Start of Data section
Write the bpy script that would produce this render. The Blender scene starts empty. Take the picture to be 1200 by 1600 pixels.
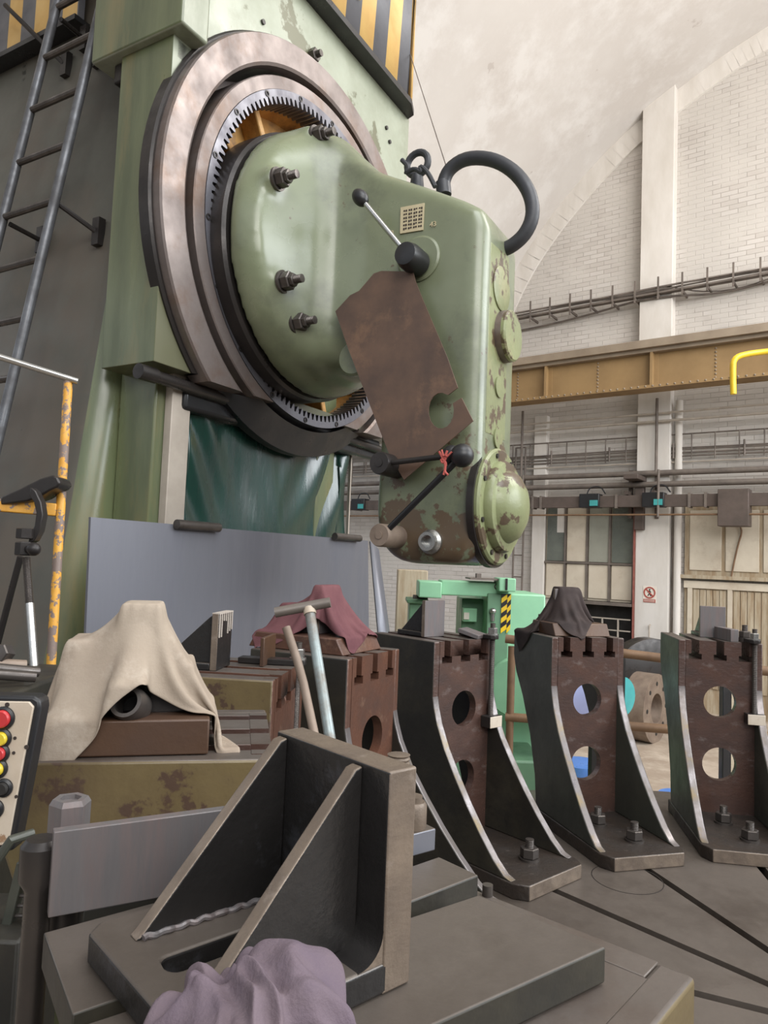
import bpy, bmesh, math, random
import numpy as np
from mathutils import Matrix, Vector
from mathutils.geometry import tessellate_polygon
PI = math.pi
R_ = math.radians
random.seed(7)
col = bpy.context.scene.collection
sc = bpy.context.scene

# ---------------------------------------------------------------- camera, world, lights, exposure
FOC, PITCH, ROLL, CAMZ = 1130.0, R_(3.8), R_(2.3), 2.3
cam_d = bpy.data.cameras.new('camera')
cam = bpy.data.objects.new('camera', cam_d)
col.objects.link(cam)
CM = (Matrix.Rotation(PI/2+PITCH, 3, 'X') @ Matrix.Rotation(ROLL, 3, 'Z'))
cam.matrix_world = Matrix.Translation((0, 0, CAMZ)) @ CM.to_4x4()
cam_d.sensor_fit = 'VERTICAL'
cam_d.sensor_height = 36.0
cam_d.lens = 36.0*FOC/1600.0
cam_d.clip_start = 0.02
cam_d.clip_end = 200
sc.camera = cam

world = bpy.data.worlds.new('world')
sc.world = world
world.use_nodes = True
wn = world.node_tree
bg = wn.nodes['Background']
tc = wn.nodes.new('ShaderNodeTexCoord')
sep = wn.nodes.new('ShaderNodeSeparateXYZ')
rmp = wn.nodes.new('ShaderNodeValToRGB')
wn.links.new(tc.outputs['Generated'], sep.inputs[0])
wn.links.new(sep.outputs['Z'], rmp.inputs[0])
rmp.color_ramp.elements[0].position = 0.0
rmp.color_ramp.elements[0].color = (0.10, 0.095, 0.09, 1)
rmp.color_ramp.elements[1].position = 0.28
rmp.color_ramp.elements[1].color = (0.86, 0.92, 1.0, 1)
wn.links.new(rmp.outputs[0], bg.inputs[0])
bg.inputs[1].default_value = 1.0

def area(name, loc, target, sx, sy, power, color):
    d = bpy.data.lights.new(name, 'AREA')
    d.shape = 'RECTANGLE'; d.size = sx; d.size_y = sy; d.energy = power; d.color = color
    o = bpy.data.objects.new(name, d); col.objects.link(o)
    o.location = loc
    o.rotation_euler = (Vector(target)-Vector(loc)).to_track_quat('-Z', 'Y').to_euler()
    return o
area('window_daylight_right', (11.0, 1.0, 6.5), (0.5, 4.5, 2.5), 9, 5, 1000, (0.93, 0.97, 1.0))
area('window_daylight_behind', (3.0, -6.5, 7.5), (0.3, 4.0, 2.5), 8, 4, 600, (1.0, 0.97, 0.93))
area('fill_far_bay', (6.5, 5.0, 8.9), (1.5, 12.0, 5.5), 5, 4, 560, (1.0, 0.96, 0.91))  # added fill lamp, brightens the far wall and the vault
area('fill_over_table', (1.5, 0.8, 7.5), (1.0, 2.0, 1.0), 3, 3, 160, (0.96, 0.98, 1.0))  # added top lamp, brightens the table and the bracket tops
sc.view_settings.view_transform = 'Standard'
sc.view_settings.look = 'None'
sc.view_settings.gamma = 1
sc.view_settings.use_curve_mapping = False
sc.view_settings.exposure = 0.15

# ---------------------------------------------------------------- turning picture measurements into places
CAM = Vector((0, 0, CAMZ))
def ray(u, v): return CM @ Vector(((u-600)/FOC, -(v-800)/FOC, -1.0))
def onz(u, v, z):
    d = ray(u, v); return CAM + d*((z-CAMZ)/d.z)
def onp(u, v, p, n):
    d = ray(u, v); return CAM + d*((Vector(p)-CAM).dot(n)/d.dot(n))
def aty(u, v, y):
    d = ray(u, v); return CAM + d*(y/d.y)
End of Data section
### Your task:
Leave out the pictures and reproduce the rest of the listing exactly.

### Solution for this task:
Write the bpy script that would produce this render. The Blender scene starts empty. Take the picture to be 1200 by 1600 pixels.
import bpy, bmesh, math, random
import numpy as np
from mathutils import Matrix, Vector
from mathutils.geometry import tessellate_polygon
PI = math.pi
R_ = math.radians
random.seed(7)
col = bpy.context.scene.collection
sc = bpy.context.scene

# ---------------------------------------------------------------- camera, world, lights, exposure
FOC, PITCH, ROLL, CAMZ = 1130.0, R_(3.8), R_(2.3), 2.3
cam_d = bpy.data.cameras.new('camera')
cam = bpy.data.objects.new('camera', cam_d)
col.objects.link(cam)
CM = (Matrix.Rotation(PI/2+PITCH, 3, 'X') @ Matrix.Rotation(ROLL, 3, 'Z'))
cam.matrix_world = Matrix.Translation((0, 0, CAMZ)) @ CM.to_4x4()
cam_d.sensor_fit = 'VERTICAL'
cam_d.sensor_height = 36.0
cam_d.lens = 36.0*FOC/1600.0
cam_d.clip_start = 0.02
cam_d.clip_end = 200
sc.camera = cam

world = bpy.data.worlds.new('world')
sc.world = world
world.use_nodes = True
wn = world.node_tree
bg = wn.nodes['Background']
tc = wn.nodes.new('ShaderNodeTexCoord')
sep = wn.nodes.new('ShaderNodeSeparateXYZ')
rmp = wn.nodes.new('ShaderNodeValToRGB')
wn.links.new(tc.outputs['Generated'], sep.inputs[0])
wn.links.new(sep.outputs['Z'], rmp.inputs[0])
rmp.color_ramp.elements[0].position = 0.0
rmp.color_ramp.elements[0].color = (0.10, 0.095, 0.09, 1)
rmp.color_ramp.elements[1].position = 0.28
rmp.color_ramp.elements[1].color = (0.86, 0.92, 1.0, 1)
wn.links.new(rmp.outputs[0], bg.inputs[0])
bg.inputs[1].default_value = 1.0

def area(name, loc, target, sx, sy, power, color):
    d = bpy.data.lights.new(name, 'AREA')
    d.shape = 'RECTANGLE'; d.size = sx; d.size_y = sy; d.energy = power; d.color = color
    o = bpy.data.objects.new(name, d); col.objects.link(o)
    o.location = loc
    o.rotation_euler = (Vector(target)-Vector(loc)).to_track_quat('-Z', 'Y').to_euler()
    return o
area('window_daylight_right', (11.0, 1.0, 6.5), (0.5, 4.5, 2.5), 9, 5, 1000, (0.93, 0.97, 1.0))
area('window_daylight_behind', (3.0, -6.5, 7.5), (0.3, 4.0, 2.5), 8, 4, 600, (1.0, 0.97, 0.93))
area('fill_far_bay', (6.5, 5.0, 8.9), (1.5, 12.0, 5.5), 5, 4, 560, (1.0, 0.96, 0.91))  # added fill lamp, brightens the far wall and the vault
area('fill_over_table', (1.5, 0.8, 7.5), (1.0, 2.0, 1.0), 3, 3, 160, (0.96, 0.98, 1.0))  # added top lamp, brightens the table and the bracket tops
sc.view_settings.view_transform = 'Standard'
sc.view_settings.look = 'None'
sc.view_settings.gamma = 1
sc.view_settings.use_curve_mapping = False
sc.view_settings.exposure = 0.15

# ---------------------------------------------------------------- turning picture measurements into places
CAM = Vector((0, 0, CAMZ))
def ray(u, v): return CM @ Vector(((u-600)/FOC, -(v-800)/FOC, -1.0))
def onz(u, v, z):
    d = ray(u, v); return CAM + d*((z-CAMZ)/d.z)
def onp(u, v, p, n):
    d = ray(u, v); return CAM + d*((Vector(p)-CAM).dot(n)/d.dot(n))
def aty(u, v, y):
    d = ray(u, v); return CAM + d*(y/d.y)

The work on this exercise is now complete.